Catholic Leaders to Priests: 'One Strike and You're Out'

By Melanie Arter | July 7, 2008 | 8:20 PM EDT

( - U.S. Catholic leaders Wednesday ended a two-day meeting at the Vatican agreeing zero tolerance policy towards pedophile priests. The church will determine at a later date what will happen to priests who have been accused of sexual abuse in the past.

"The question of the reassignment of those who have harmed children is certainly uppermost in our minds. However, the specific resolution to that particular question will be finalized when the bishops meet in June," said US Bishops Conference President Wilton Gregory.

"There is a growing consensus, certainly among the faithful, that it is too great a risk to reassign a (pedophile) priest. It was not within the competence of this particular meeting to make that final determination," he added.

Archbishop Theodore McCarrick of Washington said there will be an unwritten policy dealing with bishops or cardinals who cover up sexual abuse. However, with all that has happened within the church recently, McCarrick said he "can't see how anyone in the United States today would cover up something like that."

Cardinal Bernard Law, who admitted recently to transferring a priest to another church even with knowledge of sexual abuse allegations, was unable to attend the press conference, the bishops said, adding that Law and other bishops had previous engagements and the press conference was delayed unexpectedly.

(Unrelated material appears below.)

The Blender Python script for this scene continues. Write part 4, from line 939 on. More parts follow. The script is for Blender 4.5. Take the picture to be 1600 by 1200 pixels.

When asked whether there will be a review of past allegations of sexual abuse against priests, Gregory said that is already underway, informally.

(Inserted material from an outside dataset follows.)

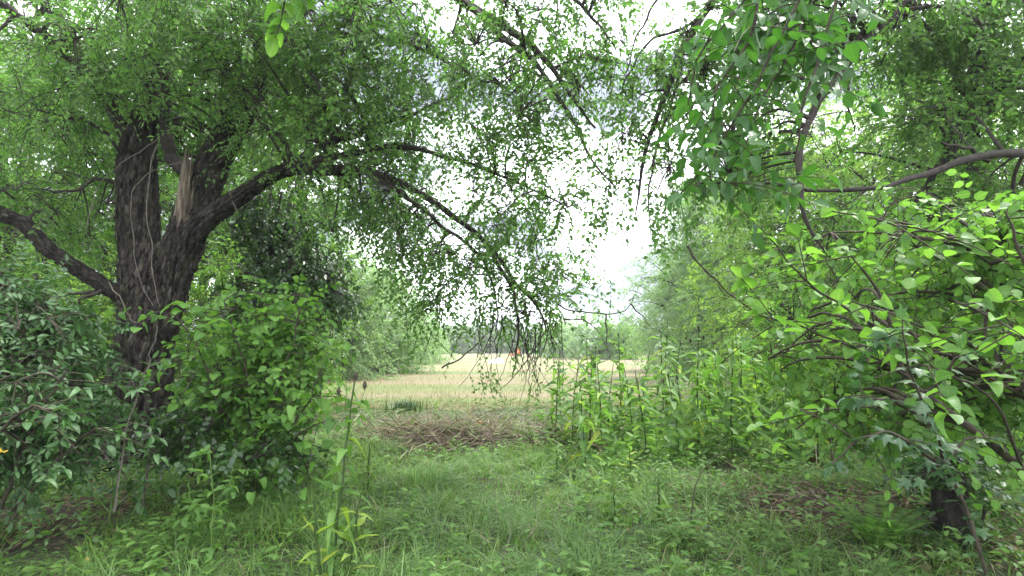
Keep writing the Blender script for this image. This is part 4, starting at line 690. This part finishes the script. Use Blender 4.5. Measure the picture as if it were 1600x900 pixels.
for k, (px, py, lab) in enumerate(((545, 905, 'yellow green young teasel right beside the tall lone teasel'), (500, 915, 'yellow green young teasel at the left foot of the tall lone teasel'))):
    teasel(lab, ground_px(px, py), .62, 193 + k, 'yellow', False, .2, (.1 * (1 - 2 * k), 0), 'young teasels in the grass', 6, .5, 'teasel')
for k, (px, py, h, lab) in enumerate(((575, 760, .5, 'dark low weed in the grass right of the tall teasel'), (985, 745, .42, 'bright rosette of leaves before the tall weeds'), (1030, 800, .4, 'bright leafy plant low in the grass right of centre'), (870, 735, .4, 'leafy weed at the left end of the tall weeds'), (960, 800, .3, 'pale upright leaves in the grass below the tall weeds'), (540, 640, .75, 'drooping weed by the bright bush at the field edge'))):
    teasel(lab, ground_px(px, py), h, 230 + k, 'weed' if k != 1 else 'yellow', False, .17, (0, 0), 'short weeds in the clearing', 6, .12, 'short_weed')

# dark green clump at the field edge
cl = thing('grass_clump', 'dark green pointed clump standing alone at the field edge', 'plant', ground_px(632, 640)); b = Buf(); r6 = np.random.default_rng(6); n = 260; xy = r6.normal(0, .17, (n, 2)) + np.array(cl.location)[:2]
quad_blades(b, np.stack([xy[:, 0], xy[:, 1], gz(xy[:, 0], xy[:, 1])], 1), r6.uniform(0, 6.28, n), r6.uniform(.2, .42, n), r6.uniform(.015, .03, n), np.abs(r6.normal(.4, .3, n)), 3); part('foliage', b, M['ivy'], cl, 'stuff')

# ------------------------------------------------------------------ fern, ivy stump, sticks, single leaves
fp = ground_px(1375, 850); fern = thing('fern', 'green fern with spreading fronds at lower right', 'fern', fp); r7 = np.random.default_rng(77)
for k in range(11):
    a = k / 11 * 6.28 + r7.uniform(-.2, .2); ln = r7.uniform(.38, .6); t = np.linspace(0, 1, 9); p = fp + np.outer(t * ln * .75, [math.cos(a), math.sin(a), 0]) + np.outer(ln * (1.25 * t - .62 * t ** 2.3), [0, 0, 1]); b = Buf(); tubes(b, p[None], np.linspace(.004, .001, 9)[None], 4)
    m = 17; tt = np.linspace(.12, .99, m); pp = np.stack([np.interp(tt, t, p[:, c]) for c in range(3)], 1); tan = nrm(np.gradient(pp, axis=0)); sv = nrm(np.cross(tan, UP)); w = .13 * np.sin(np.pi * (.12 + .86 * tt)) ** .8 * ln * 1.6
    for s in (-1, 1): leaves(b, pp, s * sv + .45 * tan + DOWN * .12, np.cross(sv, tan) * -1 + r7.normal(size=(m, 3)) * .1, w, np.full(m, .032), T4)
    part('frond', b, M['elm'], fern)
sp = ground_px(1490, 850); st = thing('ivy_stump', 'short dark stump wrapped in ivy at lower right', 'stump', sp)
b, p_, r_2 = bark_tube(np.array([sp - [0, 0, .08], sp + [0, 0, .25], sp + [.02, 0, .5], sp + [.0, 0, .72]]), [.16, .11, .10, .07], 31, 7, .15, 7, 24, .5); part('trunk', b, M['bark'], st)
lb, tb = Buf(), Buf(); roots = p_[r7.integers(2, len(p_), 130)] + nrm(r7.normal(size=(130, 3))) * np.array([.24, .24, .18]); roots[:, 2] = np.maximum(roots[:, 2], .12); connect(tb, p_, r_2, roots, 6); sprays(lb, tb, roots, r7.normal(size=(130, 3)) * np.array([1, 1, .5]), r7.uniform(.15, .4, 130), 9, .06, .042, .3, .002, T4, .4, .3)
part('foliage', lb, M['ivy'], st, 'stuff'); part('branchwork', tb, M['twig'], st, 'stuff')
def stick(label, pts, r0, mat='grey_stem', name='fallen_stick', cat='stick', group='fallen sticks'):
    b, p, rr = limb_buf(np.array(pts), r0, r0 * .4, int(abs(pts[0][0]) * 100), 6, 6, .015); o = link(name, b.mesh(name, M[mat])); tag(o, label, cat, group); return o
def gp(px, py, dz=.04): return ground_px(px, py) + UP * dz
stick('long thin fallen stick lying diagonally at the lower right', [gp(1100, 806, .06), gp(1160, 835, .08), gp(1215, 868, .07), gp(1250, 900, .05)], .008)
stick('thick pale fallen stick in the dark hollow by the fern', [gp(1268, 772, .1), gp(1300, 795, .08), gp(1338, 815, .05)], .016)
stick('short pale stick crossing the dark hollow', [gp(1285, 795, .06), gp(1310, 795, .06), gp(1345, 790, .1)], .008)
stick('thin pale stick leaning in the grass at bottom centre', [gp(785, 880, .03), gp(795, 855, .12), gp(797, 835, .2)], .005)
stick('thin stick lying in the grass right of bottom centre', [gp(850, 835, .1), gp(865, 865, .09), gp(878, 899, .07)], .005)
stick('pale stick lying across the brown stalks', [gp(690, 712, .14), gp(720, 700, .18), gp(745, 690, .2)], .014)
stick('pale stick under the left edge of the bright bush', [gp(478, 722, .1), gp(492, 712, .13), gp(515, 706, .1)], .010)
stick('dark arching bramble stem rooted left of the hollow', [gp(1078, 820, 0), P(1085, 770, 4.6), P(1105, 725, 4.7), P(1140, 702, 4.8), P(1172, 705, 4.9)], .006, 'brown_stem', 'arching_bramble', 'bramble', None)
stick('thin dark bare twig arching before the pale willow', [P(1074, 384, 4.2), P(1095, 415, 4.2), P(1130, 450, 4.2), P(1175, 485, 4.2), P(1240, 520, 4.1), P(1330, 575, 4.0)], .009, 'brown_stem', 'bare_twig', 'twig', None)
def single(label, px, py, dz, size, seed, kind='gold'):
    r = np.random.default_rng(seed); p = ground_px(px, py) + UP * dz; o = bpy.data.objects.new('fallen_leaf', BL[kind][0]); COL.objects.link(o); o.location = p; o.scale = (size,) * 3; o.rotation_euler = (r.uniform(-.8, .8), r.uniform(-.9, -.3), r.uniform(0, 6)); tag(o, label, 'leaf', 'yellow leaves')
single('pale yellow leaf standing out at the foot of the tall weeds', 893, 722, .12, .13, 1); single('yellow leaf among the cut stalks before the field', 750, 668, .1, .16, 2); single('yellow dead leaf on the brown bank at lower left', 130, 865, .06, .09, 4)
o = bpy.data.objects.new('fallen_leaf', BL['gold'][1]); COL.objects.link(o); o.location = P(6, 708, 3.1); o.scale = (.09,) * 3; o.rotation_euler = (.5, -.2, 2.6); tag(o, 'orange leaf caught in the bluish bush at the left edge', 'leaf', 'yellow leaves')

# ------------------------------------------------------------------ far field: small orange machine, white sheet
def boxbuf(b, c, s, bev=.15):
    c = np.array(c); s = np.array(s) / 2; v = []
    for z, k in ((-1, 1 - bev), (-.8, 1), (.7, 1), (1, 1 - bev * 1.6)):
        for x_, y_ in ((-1, -1), (1, -1), (1, 1), (-1, 1)): v.append(c + s * np.array([x_ * k, y_ * k, z]))
    f = []
    for l in range(3):
        for j in range(4): a, d = l * 4 + j, l * 4 + (j + 1) % 4; f += [(a, d, a + 4), (d, d + 4, a + 4)]
    f += [(0, 2, 1), (0, 3, 2), (12, 13, 14), (12, 14, 15)]; b.add(v, f)
mo = P(809, 540, 74); mo[2] = gz(mo[0], 74) + .012; mw = thing('mowing_machine', 'small orange machine parked at the far end of the field', 'machine', mo)
b = Buf(); boxbuf(b, mo + [.0, 0, .55], (.9, 1.3, .5)); part('body', b, M['orange'], mw, smooth=False); b = Buf(); boxbuf(b, mo + [.1, .2, 1.05], (.55, .6, .5)); part('seat', b, M['orange'], mw, smooth=False); b = Buf(); boxbuf(b, mo + [-.8, 0, .3], (.9, 1.1, .22)); part('mower_deck', b, M['orange'], mw, smooth=False)
for sx, sy in ((-.35, -.55), (.45, -.55), (-.35, .55), (.45, .55)):
    b = Buf(); q = mo + [sx, sy, .28]; tubes(b, np.array([[q - [.11, 0, 0], q - [.105, 0, 0], q + [.105, 0, 0], q + [.11, 0, 0]]]), np.array([[.02, .28, .28, .02]]), 12); part('wheel', b, M['black'], mw)
for sx in (-.2, .4):
    b = Buf(); q = mo + [sx, .6, .8]; tubes(b, np.array([[q, q + [0, 0, .5], q + [0, -.05, .95]]]), .035, 6); part('roll_bar', b, M['black'], mw)
wp = P(776, 540, 48); b = Buf(); xs = np.linspace(-.75, .75, 13); ys = np.linspace(-.5, .5, 8); X, Y = np.meshgrid(xs, ys); Z = .42 * np.clip(1 - (X / .75) ** 4, 0, 1) * np.clip(1 - (Y / .5) ** 4, 0, 1) * (.8 + .2 * np.sin(X * 5 + Y * 4)); r8 = np.random.default_rng(3)
v = np.stack([X + wp[0], Y + 48, Z + .02 + r8.normal(0, .02, X.shape) * (Z > .02)], -1).reshape(-1, 3); i = (np.arange(7)[:, None] * 13 + np.arange(12)[None]).ravel(); b.add(v, np.concatenate([np.stack([i, i + 1, i + 13], 1), np.stack([i + 1, i + 14, i + 13], 1)]))
o = link('white_sheet', b.mesh('white_sheet', M['white'])); tag(o, 'crumpled white sheet over a low heap on the mown field', 'sheet')

# ------------------------------------------------------------------ thin summer haze over the field
def haze():
    m = bpy.data.materials.new('haze_air'); m.use_nodes = True; nt = m.node_tree; nt.nodes.clear(); o = nt.nodes.new('ShaderNodeOutputMaterial'); v = nt.nodes.new('ShaderNodeVolumePrincipled')
    v.inputs['Color'].default_value = (.93, .96, 1, 1); v.inputs['Density'].default_value = .0009; v.inputs['Anisotropy'].default_value = .3; nt.links.new(v.outputs[0], o.inputs['Volume'])
    b = Buf(); lo = [(-950, -320), (950, -320), (950, 1540), (-950, 1540)]; vs = [(x, y, z) for z in (-1.2, 17) for x, y in lo]
    f = [(0, 2, 1), (0, 3, 2), (4, 5, 6), (4, 6, 7)]
    for j in range(4): k = (j + 1) % 4; f += [(j, k, j + 4), (k, k + 4, j + 4)]
    b.add(vs, f); h = link('haze', b.mesh('haze', m, smooth=False)); tag(h, 'thin pale haze over the field', kind='stuff')
haze()
cy.volume_bounces = 1; cy.volume_max_steps = 64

"I think that is already taking place. I think many of you have covered the review or the results of the review of an awful lot of dioceses that have gone back in the files 30, 40, 50, 60 years. Some dioceses, such as my own, did it many years ago. But in terms of the policy making bishops look back, I think bishops are doing that already," he said.

A grand jury will investigate allegations of sexual abuse by priests in the Philadelphia Archdiocese.

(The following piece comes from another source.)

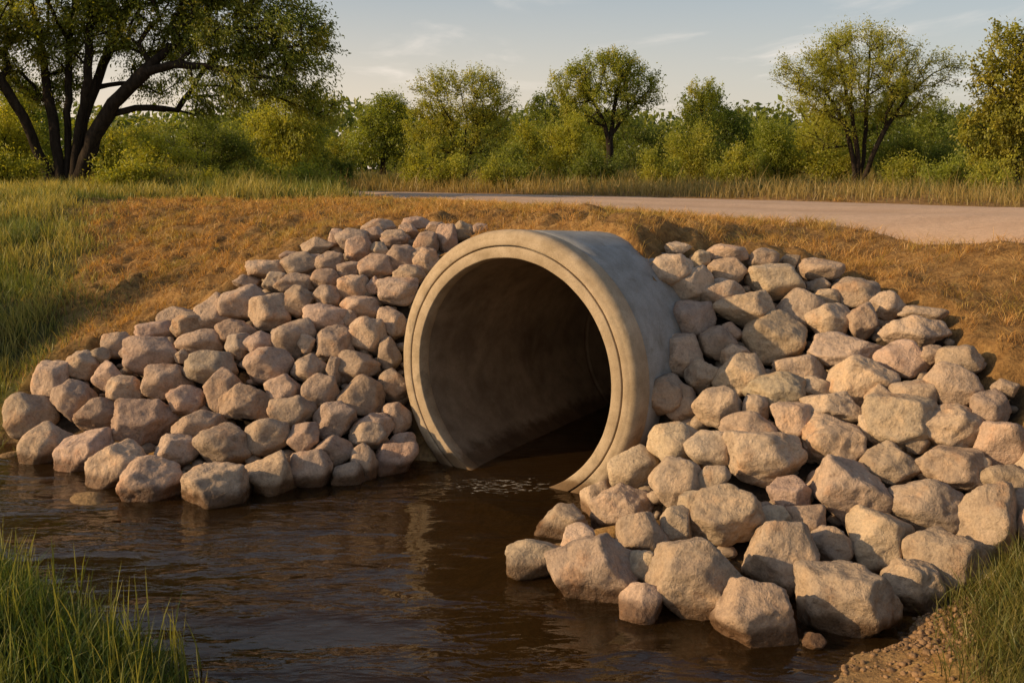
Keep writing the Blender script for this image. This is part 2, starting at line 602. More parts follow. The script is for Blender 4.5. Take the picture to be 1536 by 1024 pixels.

Philadelphia District Attorney Lynn Abraham Wednesday announced that church officials will cooperate with the probe and hand over any relevant records on priests accused of pedophilia, whether they are "dead, dismissed or retired."

No word on how long the grand jury investigation will last or the specific targets of the probe. "We want to give people who want to come forward the confidence to come forward," Abraham said.

Meanwhile, the cardinals proposed a national day of prayer and reparation addressing the sex scandal.